With “The Trip to Greece” though, they have you before you know it. In their first meal, Coogan begins to outline a tale of him taking in the air on a vast estate he owns and in the momentary distraction from one of Rob’s questions the short (and quite crap) story ends. When Rob calls him on it, the Steve we’re expecting from the series so far is gone. What remains is a Coogan gleefully copping the brunt of Rob’s taking the piss out of the terrible story. His joyful and uncontrollable laughing reaction warms you like a stiff and aged scotch (one can almost feel the influence of working alongside editor Garth Franklin with that particular turn of phrase).

It seems serendipitous to our isolated state that the boys are looking forward to this one as much as we are. One cannot contain the bursting warmth that you feel being among friends again. Winterbottom has always anchored the journey’s with supersized cinematic travelogue aesthetic, and we crave that now more than ever.

Serpentine tarmac weaves its way through thick arid brush as mountainous countryside often falls away into divine turquoise waters. Injections of the piano score, so often soaring emotional landscapes devised by Michael Nyman, pluck your heartstrings. At the same time, you recover from watching another meal that makes your face hurt from smiling. However, it’s not a total holiday from who these men are. On the contrary, the exterior lives fold into the events of “Greece” in virtuosic ways that one does not want to spoil.

“The Trip” series, in memory as much as practice, is a get together with dear old friends. When you see Steve and Rob pop back up in a release calendar, it creates the internal fireworks you receive getting a physical letter from a pen pal in the post. No matter what happens, I’m going to be spoilt glaring at picturesque landscapes and sharing a meal and talking nonsense with the boys.

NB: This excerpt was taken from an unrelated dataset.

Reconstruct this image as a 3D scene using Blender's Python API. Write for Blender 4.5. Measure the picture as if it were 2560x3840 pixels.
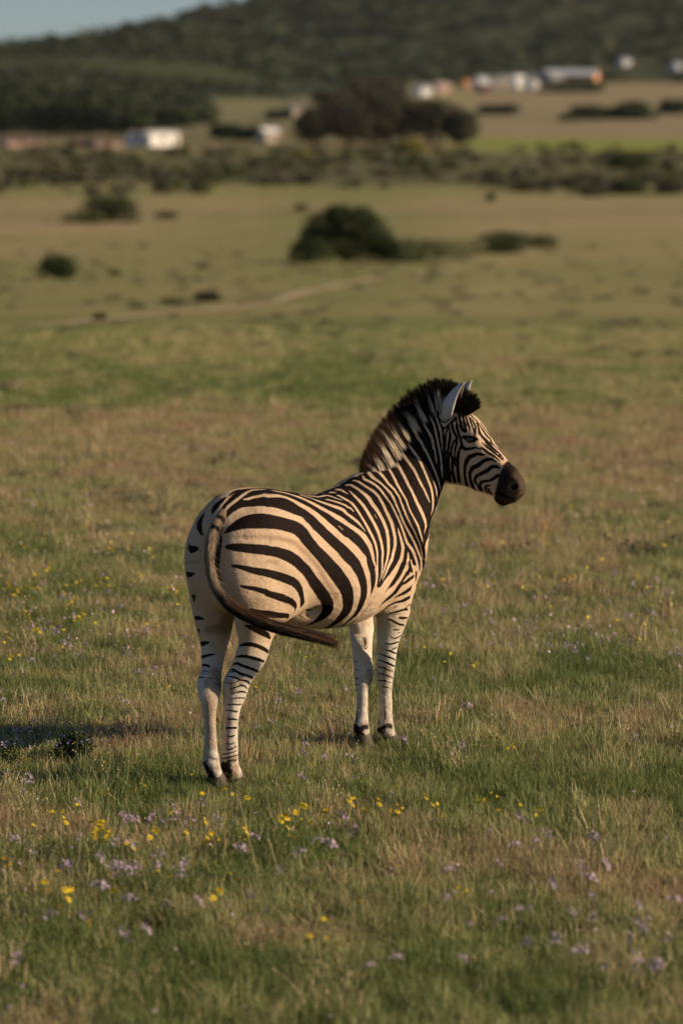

Seasoned with some of the most excellent celebrity impressions and garnished with the top shelf s–t talking and there you are. “The Trip to Greece” is so comforting that I’ve already watched it twice. Even thinking about how damned unexpectedly penetrating and existentially resonant this movie and the series is, I want to well up. Tears though, tend to retreat when your reflexively recall duelling Michael Caine’s through the ages; Tony Hopkins telling me to sail around the Cape of Good Hope or duelling Roger Moore’s telling me to MOVE! These guys can blow my bloody doors off any day.